**Required work**
Write the data out again exactly, dropping any images it holds.

**Data provided**
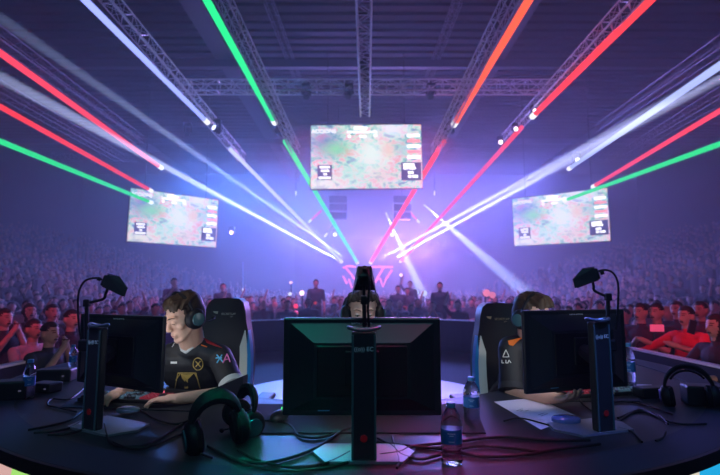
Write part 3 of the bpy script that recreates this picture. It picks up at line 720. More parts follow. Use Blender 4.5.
# ---------------------------------------------------------------- cables on the desk
def cable(pix, label, rad=.0045, z=DESK + .006):
    pts = []
    for i, q in enumerate(pix):
        zz = (q[2] if len(q) > 2 else 0)
        pts.append(at_z(q[0], q[1], z + zz) + V((0, 0, 0)))
    pts = catmull(pts, 8); b = MB(); b.tube(pts, rad, 8); o = b.build('cable', M_cable, smooth=True, origin=pts[0]); tag(o, label, 'cable', 'cables lying on the desk'); return o
CB = [([(240, 428), (262, 421), (288, 424), (300, 436), (322, 437), (350, 428)], 'cable looping from the loose headsets to the central column', .0045),
      ([(340, 432), (318, 447), (290, 458), (262, 463), (236, 460)], 'thick cable curving left from the central monitor foot', .0055),
      ([(350, 452), (330, 462), (305, 467), (280, 466), (255, 459), (238, 450)], 'cable lying in front of the green lit desk area', .005),
      ([(378, 438), (392, 446), (402, 455), (420, 459), (440, 455), (470, 447), (500, 447), (540, 452)], 'cable running right from the central column past the nearest bottle', .0045),
      ([(376, 443), (410, 446), (440, 449), (480, 456), (520, 455), (560, 449), (600, 444)], 'long cable sweeping to the right monitor foot', .005),
      ([(380, 455), (400, 452), (415, 446), (455, 442), (500, 437), (545, 440), (590, 440)], 'long cable passing behind the nearest bottle', .005),
      ([(392, 436), (395, 448), (399, 460), (397, 468)], 'short cable hanging by the central column', .004),
      ([(504, 421), (520, 418), (545, 424), (566, 430), (590, 424), (602, 416)], 'thin cable crossing the paper sheet', .003),
      ([(575, 392), (583, 404), (596, 414), (604, 424)], 'cable dropping behind the blue puck', .0035),
      ([(618, 418), (640, 410), (660, 418), (680, 424), (706, 424)], 'cable curling right across the blue lit desk', .0045),
      ([(616, 424), (634, 412), (656, 414), (668, 424)], 'thin loop of cable right of the right monitor foot', .0035),
      ([(618, 428), (632, 432), (642, 442)], 'short cable stub on the right foot plate', .004),
      ([(604, 414), (616, 402), (640, 404), (672, 414)], 'cable behind the right column', .004),
      ([(665, 432), (662, 438), (656, 441)], 'short black cable end on the blue desk area', .0045),
      ([(28, 430), (50, 426), (70, 420), (84, 410)], 'cable fanning out left of the left column, upper one', .0045),
      ([(34, 433), (56, 431), (74, 426), (88, 416)], 'cable fanning out left of the left column, middle one', .0045),
      ([(48, 435), (66, 434), (82, 430), (92, 424)], 'cable fanning out left of the left column, lowest one', .0045),
      ([(92, 380), (72, 398), (52, 399), (48, 405), (60, 408), (76, 412)], 'bent cable behind the left column', .004),
      ([(104, 424), (112, 444), (140, 446), (160, 438), (172, 430), (182, 424)], 'cable looping in front of the left foot plate', .0045),
      ([(140, 410), (158, 420), (176, 424), (196, 418)], 'cable between the left puck and the loose headsets', .004),
      ([(200, 420), (190, 434), (196, 450), (212, 458)], 'cable under the large headset', .004),
      ([(110, 441), (130, 448), (152, 446), (176, 436), (200, 428)], 'second loop of cable in front of the left foot plate', .004),
      ([(208, 446), (240, 462), (270, 470), (310, 470), (350, 462)], 'cable along the lower edge of the green lit area', .005)]
for pix, lab, rr in CB: cable(pix, lab, rr)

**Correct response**
Write part 3 of the bpy script that recreates this picture. It picks up at line 720. More parts follow. Use Blender 4.5.
# ---------------------------------------------------------------- cables on the desk
def cable(pix, label, rad=.0045, z=DESK + .006):
    pts = []
    for i, q in enumerate(pix):
        zz = (q[2] if len(q) > 2 else 0)
        pts.append(at_z(q[0], q[1], z + zz) + V((0, 0, 0)))
    pts = catmull(pts, 8); b = MB(); b.tube(pts, rad, 8); o = b.build('cable', M_cable, smooth=True, origin=pts[0]); tag(o, label, 'cable', 'cables lying on the desk'); return o
CB = [([(240, 428), (262, 421), (288, 424), (300, 436), (322, 437), (350, 428)], 'cable looping from the loose headsets to the central column', .0045),
      ([(340, 432), (318, 447), (290, 458), (262, 463), (236, 460)], 'thick cable curving left from the central monitor foot', .0055),
      ([(350, 452), (330, 462), (305, 467), (280, 466), (255, 459), (238, 450)], 'cable lying in front of the green lit desk area', .005),
      ([(378, 438), (392, 446), (402, 455), (420, 459), (440, 455), (470, 447), (500, 447), (540, 452)], 'cable running right from the central column past the nearest bottle', .0045),
      ([(376, 443), (410, 446), (440, 449), (480, 456), (520, 455), (560, 449), (600, 444)], 'long cable sweeping to the right monitor foot', .005),
      ([(380, 455), (400, 452), (415, 446), (455, 442), (500, 437), (545, 440), (590, 440)], 'long cable passing behind the nearest bottle', .005),
      ([(392, 436), (395, 448), (399, 460), (397, 468)], 'short cable hanging by the central column', .004),
      ([(504, 421), (520, 418), (545, 424), (566, 430), (590, 424), (602, 416)], 'thin cable crossing the paper sheet', .003),
      ([(575, 392), (583, 404), (596, 414), (604, 424)], 'cable dropping behind the blue puck', .0035),
      ([(618, 418), (640, 410), (660, 418), (680, 424), (706, 424)], 'cable curling right across the blue lit desk', .0045),
      ([(616, 424), (634, 412), (656, 414), (668, 424)], 'thin loop of cable right of the right monitor foot', .0035),
      ([(618, 428), (632, 432), (642, 442)], 'short cable stub on the right foot plate', .004),
      ([(604, 414), (616, 402), (640, 404), (672, 414)], 'cable behind the right column', .004),
      ([(665, 432), (662, 438), (656, 441)], 'short black cable end on the blue desk area', .0045),
      ([(28, 430), (50, 426), (70, 420), (84, 410)], 'cable fanning out left of the left column, upper one', .0045),
      ([(34, 433), (56, 431), (74, 426), (88, 416)], 'cable fanning out left of the left column, middle one', .0045),
      ([(48, 435), (66, 434), (82, 430), (92, 424)], 'cable fanning out left of the left column, lowest one', .0045),
      ([(92, 380), (72, 398), (52, 399), (48, 405), (60, 408), (76, 412)], 'bent cable behind the left column', .004),
      ([(104, 424), (112, 444), (140, 446), (160, 438), (172, 430), (182, 424)], 'cable looping in front of the left foot plate', .0045),
      ([(140, 410), (158, 420), (176, 424), (196, 418)], 'cable between the left puck and the loose headsets', .004),
      ([(200, 420), (190, 434), (196, 450), (212, 458)], 'cable under the large headset', .004),
      ([(110, 441), (130, 448), (152, 446), (176, 436), (200, 428)], 'second loop of cable in front of the left foot plate', .004),
      ([(208, 446), (240, 462), (270, 470), (310, 470), (350, 462)], 'cable along the lower edge of the green lit area', .005)]
for pix, lab, rr in CB: cable(pix, lab, rr)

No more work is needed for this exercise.